> Exercise brief
Reproduce, please, only the lines from the first line below to the line containing "scn.camera = co", inclusive.

> Extracted material
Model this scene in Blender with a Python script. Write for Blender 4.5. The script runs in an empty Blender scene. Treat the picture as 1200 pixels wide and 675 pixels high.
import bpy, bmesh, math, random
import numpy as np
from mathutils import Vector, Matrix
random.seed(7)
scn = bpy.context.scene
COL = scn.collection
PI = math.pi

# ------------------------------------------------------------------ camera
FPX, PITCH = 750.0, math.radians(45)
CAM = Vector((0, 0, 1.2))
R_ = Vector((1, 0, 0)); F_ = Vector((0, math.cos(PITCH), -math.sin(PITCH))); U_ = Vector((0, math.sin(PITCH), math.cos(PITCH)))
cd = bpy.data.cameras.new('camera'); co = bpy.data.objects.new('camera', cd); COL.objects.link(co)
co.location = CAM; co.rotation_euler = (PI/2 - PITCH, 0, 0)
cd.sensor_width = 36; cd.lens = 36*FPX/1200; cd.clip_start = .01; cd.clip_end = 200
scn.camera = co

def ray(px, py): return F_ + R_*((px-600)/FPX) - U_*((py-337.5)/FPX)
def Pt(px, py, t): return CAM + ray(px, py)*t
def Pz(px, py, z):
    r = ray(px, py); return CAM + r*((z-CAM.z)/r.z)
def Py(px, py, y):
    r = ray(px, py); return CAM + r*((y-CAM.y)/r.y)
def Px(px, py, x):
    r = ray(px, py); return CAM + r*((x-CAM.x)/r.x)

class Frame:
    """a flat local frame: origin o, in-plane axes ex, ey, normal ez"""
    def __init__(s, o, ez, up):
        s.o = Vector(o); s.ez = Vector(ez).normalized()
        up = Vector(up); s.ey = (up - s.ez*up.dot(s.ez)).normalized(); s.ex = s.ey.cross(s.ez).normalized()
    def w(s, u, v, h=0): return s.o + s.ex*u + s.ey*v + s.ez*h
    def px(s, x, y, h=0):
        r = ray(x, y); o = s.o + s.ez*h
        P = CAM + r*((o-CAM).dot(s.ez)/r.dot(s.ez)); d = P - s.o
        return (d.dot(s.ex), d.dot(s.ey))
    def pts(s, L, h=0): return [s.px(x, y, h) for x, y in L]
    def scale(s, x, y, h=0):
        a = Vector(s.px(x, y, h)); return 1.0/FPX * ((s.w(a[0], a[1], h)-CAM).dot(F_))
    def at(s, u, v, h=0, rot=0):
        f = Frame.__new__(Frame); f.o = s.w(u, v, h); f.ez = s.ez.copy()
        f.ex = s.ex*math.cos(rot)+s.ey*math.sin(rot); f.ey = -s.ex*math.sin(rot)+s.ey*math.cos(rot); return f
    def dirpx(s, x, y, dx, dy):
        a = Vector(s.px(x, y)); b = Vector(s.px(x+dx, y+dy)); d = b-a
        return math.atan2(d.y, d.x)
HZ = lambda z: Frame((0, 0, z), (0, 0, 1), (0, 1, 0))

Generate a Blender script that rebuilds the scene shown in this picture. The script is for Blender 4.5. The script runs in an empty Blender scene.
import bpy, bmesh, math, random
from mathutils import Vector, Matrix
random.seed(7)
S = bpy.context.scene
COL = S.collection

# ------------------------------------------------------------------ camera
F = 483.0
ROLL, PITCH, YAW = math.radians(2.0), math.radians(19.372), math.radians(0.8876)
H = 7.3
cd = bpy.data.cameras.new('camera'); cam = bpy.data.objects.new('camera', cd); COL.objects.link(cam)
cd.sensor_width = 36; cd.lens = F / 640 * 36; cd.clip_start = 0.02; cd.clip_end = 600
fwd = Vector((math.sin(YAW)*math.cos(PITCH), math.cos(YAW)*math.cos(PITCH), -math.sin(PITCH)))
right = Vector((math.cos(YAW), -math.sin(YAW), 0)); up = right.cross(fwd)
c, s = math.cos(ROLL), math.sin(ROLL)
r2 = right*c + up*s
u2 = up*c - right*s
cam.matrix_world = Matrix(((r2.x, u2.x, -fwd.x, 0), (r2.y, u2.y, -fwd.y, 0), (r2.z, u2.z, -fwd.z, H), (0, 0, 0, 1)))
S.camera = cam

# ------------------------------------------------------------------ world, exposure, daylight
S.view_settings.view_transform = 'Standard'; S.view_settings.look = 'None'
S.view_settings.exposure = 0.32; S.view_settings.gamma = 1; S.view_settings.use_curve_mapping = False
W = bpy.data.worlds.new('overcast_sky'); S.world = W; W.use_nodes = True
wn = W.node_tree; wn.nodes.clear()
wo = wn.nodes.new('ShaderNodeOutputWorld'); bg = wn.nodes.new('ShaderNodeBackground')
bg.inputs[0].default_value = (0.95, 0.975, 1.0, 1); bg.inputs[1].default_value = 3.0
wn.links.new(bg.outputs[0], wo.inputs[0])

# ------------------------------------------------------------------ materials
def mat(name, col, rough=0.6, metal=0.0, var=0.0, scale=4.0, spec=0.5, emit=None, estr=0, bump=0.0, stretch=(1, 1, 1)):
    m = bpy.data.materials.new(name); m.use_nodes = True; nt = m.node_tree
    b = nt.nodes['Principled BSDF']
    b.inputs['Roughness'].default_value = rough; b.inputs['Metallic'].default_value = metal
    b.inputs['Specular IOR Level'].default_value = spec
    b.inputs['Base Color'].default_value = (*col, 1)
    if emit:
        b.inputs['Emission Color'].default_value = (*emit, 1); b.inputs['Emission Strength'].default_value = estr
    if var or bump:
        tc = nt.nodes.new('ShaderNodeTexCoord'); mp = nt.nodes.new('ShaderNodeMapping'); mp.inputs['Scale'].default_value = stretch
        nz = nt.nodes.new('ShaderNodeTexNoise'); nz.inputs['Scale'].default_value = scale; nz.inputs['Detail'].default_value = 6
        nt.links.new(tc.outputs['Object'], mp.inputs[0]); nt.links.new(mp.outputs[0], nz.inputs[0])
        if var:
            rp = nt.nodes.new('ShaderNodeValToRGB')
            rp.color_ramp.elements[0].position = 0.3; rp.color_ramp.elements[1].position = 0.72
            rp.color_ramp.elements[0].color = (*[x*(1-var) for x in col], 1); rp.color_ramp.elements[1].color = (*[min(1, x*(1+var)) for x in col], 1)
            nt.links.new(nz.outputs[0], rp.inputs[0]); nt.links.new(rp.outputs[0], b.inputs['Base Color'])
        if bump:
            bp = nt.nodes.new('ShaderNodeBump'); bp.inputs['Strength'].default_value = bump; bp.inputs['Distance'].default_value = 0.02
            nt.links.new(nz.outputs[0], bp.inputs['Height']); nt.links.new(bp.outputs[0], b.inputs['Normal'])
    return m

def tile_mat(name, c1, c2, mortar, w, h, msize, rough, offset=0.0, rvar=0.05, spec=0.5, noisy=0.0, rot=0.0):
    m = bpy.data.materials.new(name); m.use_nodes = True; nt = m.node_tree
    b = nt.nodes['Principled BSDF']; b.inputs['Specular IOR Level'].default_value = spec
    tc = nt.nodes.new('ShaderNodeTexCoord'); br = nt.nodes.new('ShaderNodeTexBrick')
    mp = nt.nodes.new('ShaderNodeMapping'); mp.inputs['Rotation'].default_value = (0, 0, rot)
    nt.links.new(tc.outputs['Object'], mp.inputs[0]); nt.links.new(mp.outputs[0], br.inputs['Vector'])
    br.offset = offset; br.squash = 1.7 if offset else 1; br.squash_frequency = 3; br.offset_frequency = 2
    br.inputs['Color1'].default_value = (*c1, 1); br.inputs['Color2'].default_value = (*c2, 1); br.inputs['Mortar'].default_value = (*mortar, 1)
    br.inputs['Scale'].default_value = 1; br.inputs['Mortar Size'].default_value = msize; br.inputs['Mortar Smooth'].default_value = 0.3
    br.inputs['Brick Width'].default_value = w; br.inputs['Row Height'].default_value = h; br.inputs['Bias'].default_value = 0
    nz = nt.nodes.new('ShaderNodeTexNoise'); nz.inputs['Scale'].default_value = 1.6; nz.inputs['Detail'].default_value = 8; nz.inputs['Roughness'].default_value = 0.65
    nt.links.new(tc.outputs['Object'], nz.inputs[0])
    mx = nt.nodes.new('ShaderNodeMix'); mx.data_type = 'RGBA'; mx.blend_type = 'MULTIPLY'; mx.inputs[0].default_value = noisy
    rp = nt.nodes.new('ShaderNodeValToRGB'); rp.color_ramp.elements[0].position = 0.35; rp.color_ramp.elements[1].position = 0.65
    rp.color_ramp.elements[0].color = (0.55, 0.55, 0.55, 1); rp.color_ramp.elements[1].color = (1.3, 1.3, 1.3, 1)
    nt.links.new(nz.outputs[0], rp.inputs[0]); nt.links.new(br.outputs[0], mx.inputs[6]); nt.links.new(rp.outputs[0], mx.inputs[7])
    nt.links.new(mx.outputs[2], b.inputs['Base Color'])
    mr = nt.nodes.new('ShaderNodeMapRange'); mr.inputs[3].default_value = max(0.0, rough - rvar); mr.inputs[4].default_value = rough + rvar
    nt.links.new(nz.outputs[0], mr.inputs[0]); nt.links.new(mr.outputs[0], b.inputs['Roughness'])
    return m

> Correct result
Model this scene in Blender with a Python script. Write for Blender 4.5. The script runs in an empty Blender scene. Treat the picture as 1200 pixels wide and 675 pixels high.
import bpy, bmesh, math, random
import numpy as np
from mathutils import Vector, Matrix
random.seed(7)
scn = bpy.context.scene
COL = scn.collection
PI = math.pi

# ------------------------------------------------------------------ camera
FPX, PITCH = 750.0, math.radians(45)
CAM = Vector((0, 0, 1.2))
R_ = Vector((1, 0, 0)); F_ = Vector((0, math.cos(PITCH), -math.sin(PITCH))); U_ = Vector((0, math.sin(PITCH), math.cos(PITCH)))
cd = bpy.data.cameras.new('camera'); co = bpy.data.objects.new('camera', cd); COL.objects.link(co)
co.location = CAM; co.rotation_euler = (PI/2 - PITCH, 0, 0)
cd.sensor_width = 36; cd.lens = 36*FPX/1200; cd.clip_start = .01; cd.clip_end = 200
scn.camera = co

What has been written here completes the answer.